Your Momma Was Right – You Need to Listen

Charalambos A.Vlachoutsicos is an adjunct professor in the International MBA Program at Athens University of Economics and Business who has outlined 6 steps to cultivate engaged employees.  In our last blog we looked at modesty and how to step aside to empower our employees to solve problems and check our ego.  I hope that in the past few days as you started to tell a story of your clever abilities and past success that you remembered our entreaty to be modest, clammed up, and saw a subordinate take responsibility in the space you allowed.

The next step to cultivate truly engaged employees is to listen seriously and show it.

Today we will look at listening – literally.  While we as managers have learned the benefits of truly hearing our employees, we don’t always show it and they certainly don’t always see it.  Have you ever been guilty of looking at your watch, reading a text, shuffling papers, or picking lint as someone was speaking to you?  You may not even realize it, and certainly may be listening.  But if your employees register your body language as distracted or worse, disinterested, that will be the message they hear loud and clear.
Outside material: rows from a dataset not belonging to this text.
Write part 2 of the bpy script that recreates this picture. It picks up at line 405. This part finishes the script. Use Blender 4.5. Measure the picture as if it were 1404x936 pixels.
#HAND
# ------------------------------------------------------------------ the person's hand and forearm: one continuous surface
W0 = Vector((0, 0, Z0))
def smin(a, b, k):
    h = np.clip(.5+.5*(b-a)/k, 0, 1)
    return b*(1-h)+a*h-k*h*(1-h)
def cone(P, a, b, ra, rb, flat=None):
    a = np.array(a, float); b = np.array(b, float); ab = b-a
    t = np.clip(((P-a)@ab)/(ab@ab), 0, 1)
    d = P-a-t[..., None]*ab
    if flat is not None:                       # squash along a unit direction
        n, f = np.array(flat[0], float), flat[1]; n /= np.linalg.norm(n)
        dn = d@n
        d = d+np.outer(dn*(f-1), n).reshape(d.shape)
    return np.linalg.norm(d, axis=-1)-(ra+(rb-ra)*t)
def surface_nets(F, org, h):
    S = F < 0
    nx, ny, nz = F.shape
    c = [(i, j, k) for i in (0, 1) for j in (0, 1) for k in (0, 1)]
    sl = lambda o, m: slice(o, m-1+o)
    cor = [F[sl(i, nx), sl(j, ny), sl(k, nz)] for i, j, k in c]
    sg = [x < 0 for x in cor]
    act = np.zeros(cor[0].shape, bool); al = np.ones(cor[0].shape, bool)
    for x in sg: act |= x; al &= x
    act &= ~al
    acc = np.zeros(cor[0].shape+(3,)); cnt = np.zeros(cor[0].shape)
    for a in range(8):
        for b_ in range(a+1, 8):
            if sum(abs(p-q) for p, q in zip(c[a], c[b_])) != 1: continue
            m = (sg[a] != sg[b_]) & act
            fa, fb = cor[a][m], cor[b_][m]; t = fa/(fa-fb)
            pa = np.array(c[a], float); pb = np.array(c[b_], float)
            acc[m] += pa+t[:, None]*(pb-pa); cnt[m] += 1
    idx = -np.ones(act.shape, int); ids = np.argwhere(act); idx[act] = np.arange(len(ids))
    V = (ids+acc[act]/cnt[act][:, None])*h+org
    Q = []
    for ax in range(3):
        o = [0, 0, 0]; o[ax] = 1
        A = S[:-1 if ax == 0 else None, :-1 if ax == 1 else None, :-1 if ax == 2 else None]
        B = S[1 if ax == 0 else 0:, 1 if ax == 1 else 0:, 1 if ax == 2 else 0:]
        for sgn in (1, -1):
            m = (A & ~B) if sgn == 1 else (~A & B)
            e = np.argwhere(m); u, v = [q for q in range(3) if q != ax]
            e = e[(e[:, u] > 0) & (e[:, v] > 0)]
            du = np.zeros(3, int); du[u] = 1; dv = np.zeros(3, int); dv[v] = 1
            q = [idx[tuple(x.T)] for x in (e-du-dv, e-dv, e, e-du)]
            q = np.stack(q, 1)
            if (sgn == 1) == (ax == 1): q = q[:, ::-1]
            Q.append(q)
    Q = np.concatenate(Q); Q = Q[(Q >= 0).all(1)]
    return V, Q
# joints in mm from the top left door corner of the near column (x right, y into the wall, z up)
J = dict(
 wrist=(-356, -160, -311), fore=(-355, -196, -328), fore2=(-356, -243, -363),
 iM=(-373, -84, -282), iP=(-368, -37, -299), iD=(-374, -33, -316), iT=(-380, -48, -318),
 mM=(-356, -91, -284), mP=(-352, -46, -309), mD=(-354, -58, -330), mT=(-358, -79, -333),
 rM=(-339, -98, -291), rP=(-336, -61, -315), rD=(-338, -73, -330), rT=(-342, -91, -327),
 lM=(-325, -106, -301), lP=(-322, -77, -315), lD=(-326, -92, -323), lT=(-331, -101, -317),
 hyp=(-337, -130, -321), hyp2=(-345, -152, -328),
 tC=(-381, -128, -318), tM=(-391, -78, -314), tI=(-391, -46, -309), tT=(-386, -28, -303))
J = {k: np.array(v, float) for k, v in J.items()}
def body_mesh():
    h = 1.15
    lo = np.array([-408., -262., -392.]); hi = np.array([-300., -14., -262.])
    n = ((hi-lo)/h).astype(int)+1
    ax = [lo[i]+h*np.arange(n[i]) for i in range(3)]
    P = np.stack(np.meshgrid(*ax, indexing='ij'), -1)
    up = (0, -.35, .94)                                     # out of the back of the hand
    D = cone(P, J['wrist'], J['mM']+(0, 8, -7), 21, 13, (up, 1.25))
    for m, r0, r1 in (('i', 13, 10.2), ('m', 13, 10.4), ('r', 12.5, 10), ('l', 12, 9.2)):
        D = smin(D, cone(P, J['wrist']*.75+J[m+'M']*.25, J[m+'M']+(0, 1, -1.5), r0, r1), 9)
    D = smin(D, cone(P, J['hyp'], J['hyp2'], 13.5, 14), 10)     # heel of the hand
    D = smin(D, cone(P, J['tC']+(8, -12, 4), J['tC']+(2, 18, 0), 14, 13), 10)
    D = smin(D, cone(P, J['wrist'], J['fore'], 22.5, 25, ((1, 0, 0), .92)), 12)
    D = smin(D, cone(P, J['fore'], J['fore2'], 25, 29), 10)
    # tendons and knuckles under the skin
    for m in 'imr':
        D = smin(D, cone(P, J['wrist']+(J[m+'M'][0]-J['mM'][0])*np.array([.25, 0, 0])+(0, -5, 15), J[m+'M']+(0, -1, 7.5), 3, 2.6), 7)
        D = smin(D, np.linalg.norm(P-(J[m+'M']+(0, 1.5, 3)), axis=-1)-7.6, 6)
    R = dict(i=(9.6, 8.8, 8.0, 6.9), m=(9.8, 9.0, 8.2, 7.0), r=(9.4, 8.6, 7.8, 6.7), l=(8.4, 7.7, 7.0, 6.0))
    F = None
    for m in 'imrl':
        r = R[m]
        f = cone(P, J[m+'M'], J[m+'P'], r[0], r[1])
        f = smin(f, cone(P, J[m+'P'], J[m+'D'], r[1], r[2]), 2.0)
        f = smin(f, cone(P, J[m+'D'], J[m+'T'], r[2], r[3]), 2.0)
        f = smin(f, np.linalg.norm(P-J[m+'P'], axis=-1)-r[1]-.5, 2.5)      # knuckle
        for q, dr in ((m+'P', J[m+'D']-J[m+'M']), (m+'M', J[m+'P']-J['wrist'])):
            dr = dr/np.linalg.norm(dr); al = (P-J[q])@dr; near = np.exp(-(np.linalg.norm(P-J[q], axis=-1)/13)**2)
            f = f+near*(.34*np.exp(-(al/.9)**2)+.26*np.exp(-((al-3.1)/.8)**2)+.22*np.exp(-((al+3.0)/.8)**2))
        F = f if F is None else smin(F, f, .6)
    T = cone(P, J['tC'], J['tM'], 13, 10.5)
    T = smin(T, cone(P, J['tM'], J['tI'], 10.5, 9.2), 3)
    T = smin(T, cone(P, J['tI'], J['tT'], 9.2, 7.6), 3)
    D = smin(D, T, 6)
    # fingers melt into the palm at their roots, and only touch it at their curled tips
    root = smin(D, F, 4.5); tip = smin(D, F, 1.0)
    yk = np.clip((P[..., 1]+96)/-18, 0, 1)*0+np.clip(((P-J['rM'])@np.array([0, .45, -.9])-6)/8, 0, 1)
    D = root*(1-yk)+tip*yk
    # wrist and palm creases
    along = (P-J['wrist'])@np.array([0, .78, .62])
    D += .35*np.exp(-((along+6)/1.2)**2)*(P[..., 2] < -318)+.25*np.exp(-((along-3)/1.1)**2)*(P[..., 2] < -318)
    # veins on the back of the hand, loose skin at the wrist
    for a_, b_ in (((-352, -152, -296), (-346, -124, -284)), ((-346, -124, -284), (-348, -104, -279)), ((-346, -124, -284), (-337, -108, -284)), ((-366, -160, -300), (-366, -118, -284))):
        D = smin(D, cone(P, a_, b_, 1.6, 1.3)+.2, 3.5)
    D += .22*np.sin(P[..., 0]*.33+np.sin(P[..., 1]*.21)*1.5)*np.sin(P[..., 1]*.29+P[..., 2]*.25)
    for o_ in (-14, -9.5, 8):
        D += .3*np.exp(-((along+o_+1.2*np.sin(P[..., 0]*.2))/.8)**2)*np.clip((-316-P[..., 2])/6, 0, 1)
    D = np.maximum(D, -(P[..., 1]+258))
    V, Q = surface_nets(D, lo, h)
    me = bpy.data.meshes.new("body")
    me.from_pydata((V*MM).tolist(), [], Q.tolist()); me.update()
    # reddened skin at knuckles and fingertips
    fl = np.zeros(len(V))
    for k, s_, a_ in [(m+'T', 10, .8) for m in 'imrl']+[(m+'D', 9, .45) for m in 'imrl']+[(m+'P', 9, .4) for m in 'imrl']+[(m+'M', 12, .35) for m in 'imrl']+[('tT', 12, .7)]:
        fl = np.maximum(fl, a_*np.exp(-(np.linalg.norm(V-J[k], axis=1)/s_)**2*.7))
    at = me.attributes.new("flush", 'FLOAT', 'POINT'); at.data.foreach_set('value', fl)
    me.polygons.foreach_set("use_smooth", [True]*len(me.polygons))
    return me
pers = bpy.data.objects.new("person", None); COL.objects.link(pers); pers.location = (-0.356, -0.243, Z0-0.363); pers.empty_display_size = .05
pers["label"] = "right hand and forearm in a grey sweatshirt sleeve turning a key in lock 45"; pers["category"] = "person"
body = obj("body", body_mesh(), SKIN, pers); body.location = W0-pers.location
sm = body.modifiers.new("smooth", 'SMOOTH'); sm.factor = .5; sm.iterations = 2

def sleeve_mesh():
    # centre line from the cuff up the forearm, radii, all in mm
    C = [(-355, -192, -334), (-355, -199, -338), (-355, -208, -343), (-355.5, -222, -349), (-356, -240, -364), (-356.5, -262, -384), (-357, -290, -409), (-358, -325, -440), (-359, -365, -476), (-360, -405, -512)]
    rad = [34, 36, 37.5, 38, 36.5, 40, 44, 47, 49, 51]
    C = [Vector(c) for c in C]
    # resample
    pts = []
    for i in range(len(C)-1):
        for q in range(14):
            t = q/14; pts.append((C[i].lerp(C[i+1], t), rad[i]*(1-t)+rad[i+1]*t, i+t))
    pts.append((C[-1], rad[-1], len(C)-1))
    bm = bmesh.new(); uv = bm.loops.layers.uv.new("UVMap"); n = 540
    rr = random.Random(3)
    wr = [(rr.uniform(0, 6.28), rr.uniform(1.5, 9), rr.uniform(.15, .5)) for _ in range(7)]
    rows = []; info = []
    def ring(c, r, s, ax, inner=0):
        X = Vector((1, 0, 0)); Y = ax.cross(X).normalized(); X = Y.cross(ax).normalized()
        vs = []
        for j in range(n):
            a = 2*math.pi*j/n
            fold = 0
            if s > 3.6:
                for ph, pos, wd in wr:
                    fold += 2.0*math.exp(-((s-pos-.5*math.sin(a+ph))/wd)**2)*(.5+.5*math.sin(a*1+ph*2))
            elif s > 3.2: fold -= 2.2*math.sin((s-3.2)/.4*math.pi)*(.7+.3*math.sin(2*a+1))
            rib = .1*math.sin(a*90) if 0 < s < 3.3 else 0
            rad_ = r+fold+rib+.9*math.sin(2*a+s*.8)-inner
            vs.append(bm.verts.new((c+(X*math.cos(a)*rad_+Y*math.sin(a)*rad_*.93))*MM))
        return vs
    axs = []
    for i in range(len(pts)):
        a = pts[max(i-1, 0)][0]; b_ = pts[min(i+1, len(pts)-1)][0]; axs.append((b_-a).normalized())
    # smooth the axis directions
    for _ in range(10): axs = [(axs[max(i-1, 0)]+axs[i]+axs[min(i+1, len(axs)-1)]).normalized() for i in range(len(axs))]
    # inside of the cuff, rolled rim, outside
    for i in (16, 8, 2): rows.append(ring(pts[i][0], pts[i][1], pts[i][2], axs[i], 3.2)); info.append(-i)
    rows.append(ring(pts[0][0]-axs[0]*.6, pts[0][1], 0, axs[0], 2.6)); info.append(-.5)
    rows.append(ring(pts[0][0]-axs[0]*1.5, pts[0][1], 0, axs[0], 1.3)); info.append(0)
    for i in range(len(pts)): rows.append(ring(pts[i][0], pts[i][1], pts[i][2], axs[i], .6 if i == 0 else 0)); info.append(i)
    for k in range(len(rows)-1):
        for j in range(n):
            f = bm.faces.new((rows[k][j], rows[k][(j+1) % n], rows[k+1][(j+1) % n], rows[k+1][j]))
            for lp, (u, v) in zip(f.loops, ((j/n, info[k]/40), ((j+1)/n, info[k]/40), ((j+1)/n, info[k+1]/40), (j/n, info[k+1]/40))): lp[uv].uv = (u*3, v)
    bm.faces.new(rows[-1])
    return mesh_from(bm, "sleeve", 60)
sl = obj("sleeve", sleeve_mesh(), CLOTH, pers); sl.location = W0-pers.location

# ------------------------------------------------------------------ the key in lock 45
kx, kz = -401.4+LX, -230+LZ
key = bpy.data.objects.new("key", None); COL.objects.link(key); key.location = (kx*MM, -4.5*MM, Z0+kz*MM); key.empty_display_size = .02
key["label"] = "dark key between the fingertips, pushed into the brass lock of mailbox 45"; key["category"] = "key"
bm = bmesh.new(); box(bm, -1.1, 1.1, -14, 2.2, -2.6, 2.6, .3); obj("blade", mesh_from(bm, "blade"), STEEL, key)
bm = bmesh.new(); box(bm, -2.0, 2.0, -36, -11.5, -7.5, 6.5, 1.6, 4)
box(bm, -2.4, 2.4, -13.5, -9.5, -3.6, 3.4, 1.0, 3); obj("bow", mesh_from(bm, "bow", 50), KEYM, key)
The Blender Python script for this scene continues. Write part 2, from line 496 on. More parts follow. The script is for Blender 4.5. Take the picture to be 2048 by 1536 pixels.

Vlachoutsicos shares the story of how he was trying to lead a turnaround at a flourmill that had undergone a takeover.  The local supervisors were resisting the changes he suggested even though he had tried to include them in the decision-making.  Finally Vlachoutsicos sat down with the most challenging supervisor who countered that he had never listed to his feedback.  Surprised, Vlachoutsicos reminded the supervisor that he had taken copious notes at every meeting.  “I saw you writing, yes, but you used loose sheets that I’m pretty sure you threw away afterward.  If you were taking our input seriously, you’d be using a bound notebook, as you see me do.”  Despite arguments to the contrary, the supervisor would not believe Vlachoutsicos until he brought in the large binder in which he had compiled his notes.  The impact was dramatic with the supervisors trusting that he had carefully weighed their input and could accept even his decisions against their input.

Even though listening might be something you are good at, you have to show it as well.  Do your employees see you as a good listener?  Perhaps you should find out.